Here comes another week, I'm afraid -- but, before it really gets started (at least in
my time zone), here's a short listing of books that arrived in my mailbox last week, with my hopes that one or more of them will be so appealing to you that it will automatically brighten your outlook and get you whistling a happy tune.
(Results not typical, or guaranteed. Consult your physician if whistling a happy tune persists for more that four hours.)
David Brin is back with his first new novel in a decade (
Kiln People
was way back in 2002),
Existence
. It's a big near-future novel with many viewpoint characters and what may be an Enigmatic Alien Artifact -- so my guess is that this is Brin back in
Earth-mode, concerned with the future of mankind, privacy, life in the universe, and similar weighty topics.
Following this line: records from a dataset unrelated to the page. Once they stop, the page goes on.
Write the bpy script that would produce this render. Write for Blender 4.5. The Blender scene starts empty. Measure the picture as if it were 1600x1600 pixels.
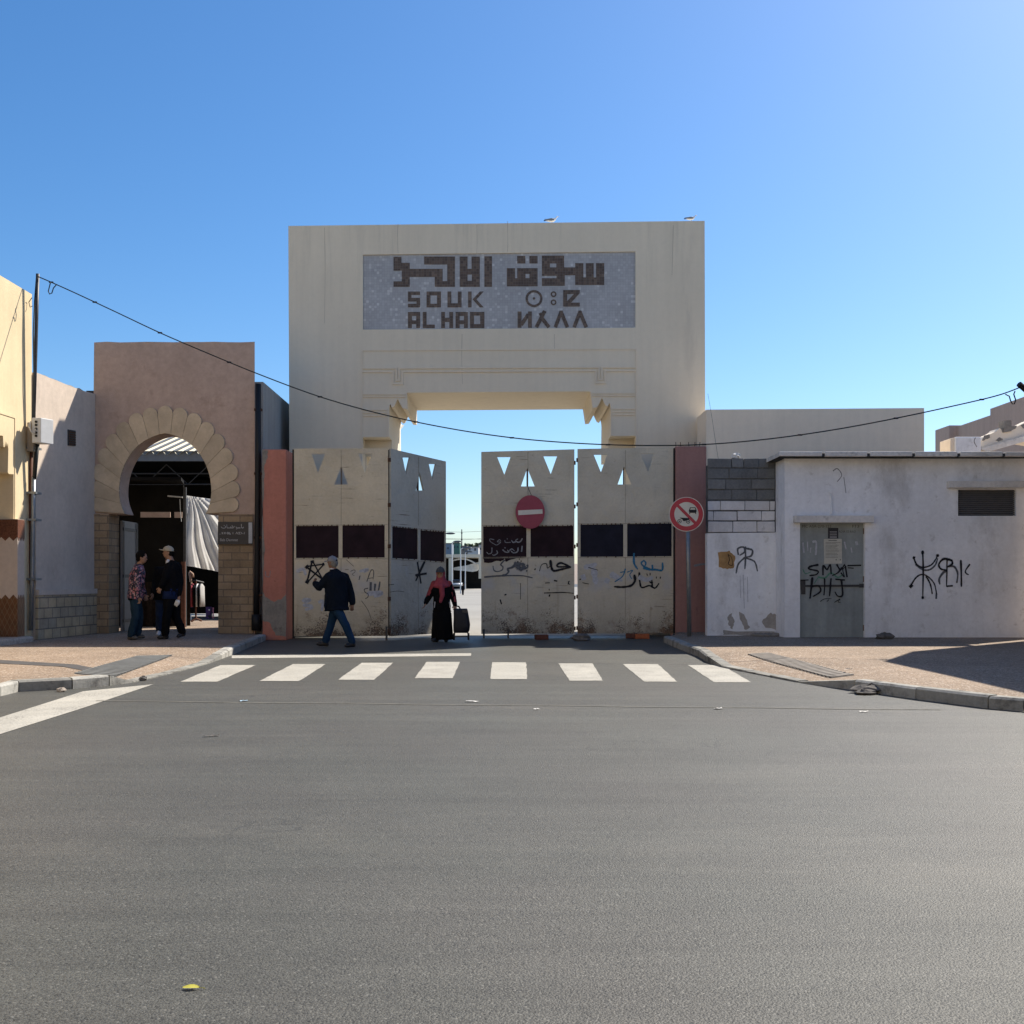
import bpy, bmesh, math, random
from mathutils import Vector, Matrix
from mathutils.geometry import tessellate_polygon
random.seed(7)
C = bpy.context
SC = C.scene
COL = SC.collection
R = math.radians

# ------------------------------------------------------------------ camera, sky, sun, exposure
EYE, F, HY = 1.3, 1600.0, 906.0            # eye height (m), focal length and horizon row in photo pixels
cam = bpy.data.cameras.new('camera')
cam.sensor_width = 36; cam.lens = 36.0
cam.shift_y = (HY-800)/1600.0
cam.clip_start = .1; cam.clip_end = 3000
camo = bpy.data.objects.new('camera', cam); COL.objects.link(camo)
camo.location = (0, 0, EYE); camo.rotation_euler = (R(90), 0, 0)
SC.camera = camo
KX, KZ = 1.15, 1.5                         # sun: to the right and behind the gate
EL = math.atan(KZ/math.hypot(1, KX)); AZ = math.atan2(KX, 1)
w = bpy.data.worlds.new('World'); SC.world = w; w.use_nodes = True
nt = w.node_tree; nt.nodes.clear()
sky = nt.nodes.new('ShaderNodeTexSky'); sky.sky_type = 'NISHITA'; sky.sun_disc = False
sky.sun_elevation = EL; sky.sun_rotation = AZ
sky.altitude = 0; sky.air_density = 1.0; sky.dust_density = 0.75; sky.ozone_density = 5.0
bg = nt.nodes.new('ShaderNodeBackground'); bg.inputs[1].default_value = 0.10
wo = nt.nodes.new('ShaderNodeOutputWorld')
hs = nt.nodes.new('ShaderNodeHueSaturation'); hs.inputs['Saturation'].default_value = 1.22
nt.links.new(sky.outputs[0], hs.inputs['Color']); nt.links.new(hs.outputs[0], bg.inputs[0]); nt.links.new(bg.outputs[0], wo.inputs[0])
sl = bpy.data.lights.new('sun', 'SUN'); sl.energy = 5.0; sl.angle = R(.53); sl.color = (1, .93, .82)
so = bpy.data.objects.new('sun', sl); COL.objects.link(so)
so.rotation_euler = Vector((KX, 1, KZ)).to_track_quat('Z', 'Y').to_euler()
so.location = (30, 40, 50)
SC.view_settings.view_transform = 'Standard'; SC.view_settings.look = 'None'
SC.view_settings.exposure = 0.7; SC.view_settings.gamma = 1; SC.view_settings.use_curve_mapping = False
SC.render.film_transparent = False

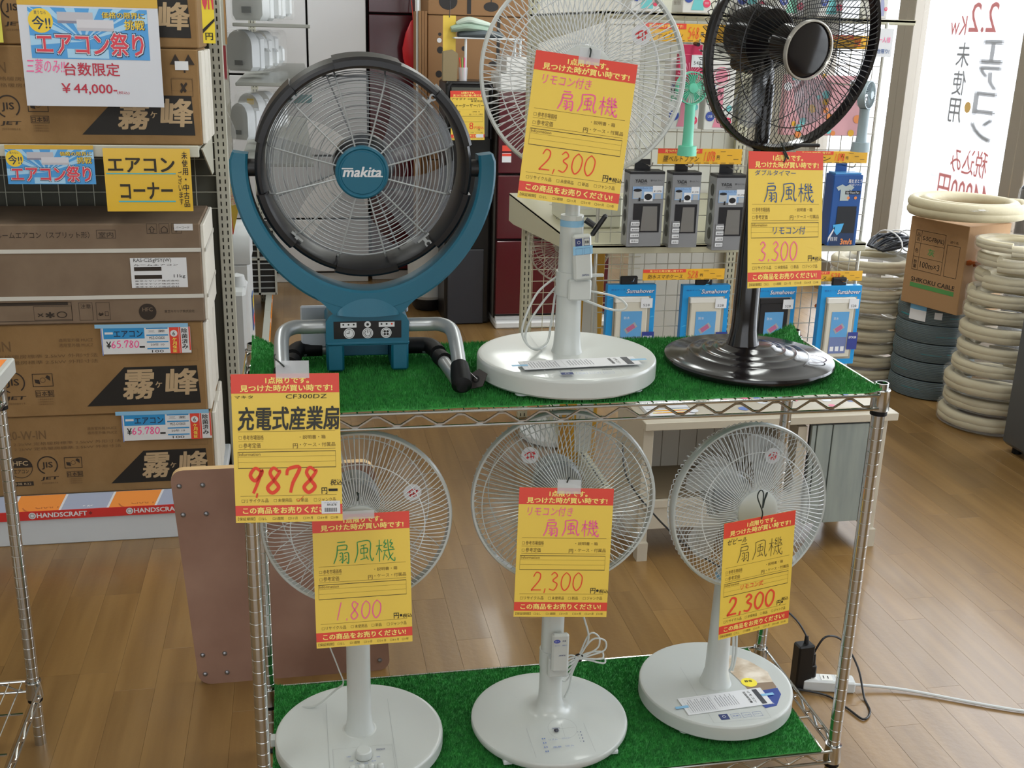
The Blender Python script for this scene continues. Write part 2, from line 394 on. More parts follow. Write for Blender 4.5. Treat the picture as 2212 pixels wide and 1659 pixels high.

It's coming as a Tor hardcover on the 19th.
I also have July's paperbacks from DAW books, and there's a momentous change: there's only
two of them. There's the usual reprint from a 2011 hardcover, and a brand-new novel, but, for the first time in I-don't-want-to-bother-to-look-up-how-long, there's no anthology from the Tekno Books mills of Green Bay. Time will only tell if this is a momentary hiccup in the pipeline, or the beginning of the end. (Well,
asking someone at DAW would probably also provide some sort of answer, but I'm just a guy blogging his mail, not a reporter!)
Anyway, the two DAW mass-markets for next month include Diana Rowland's
Even White Trash Zombies Get the Blues
, the second in the contemporary fantasy series that began with
My Life as A White Trash Zombie
. And, yes, they're about a young female zombie -- who still has most of her own brains, despite her desire for
eating brains -- who is not overly refined. (That's her, presumably, on the cover.)
And the other DAW paperback this month is
Citadels of the Lost
by Tracy Hickman, the second in the epic "Annals of Drakis" series. (The first book was
Song of the Dragon
.) It's an epic fantasy series, of course, with a cruel elf empire, plucky human slaves battling long odds, and, most definitely, dragons.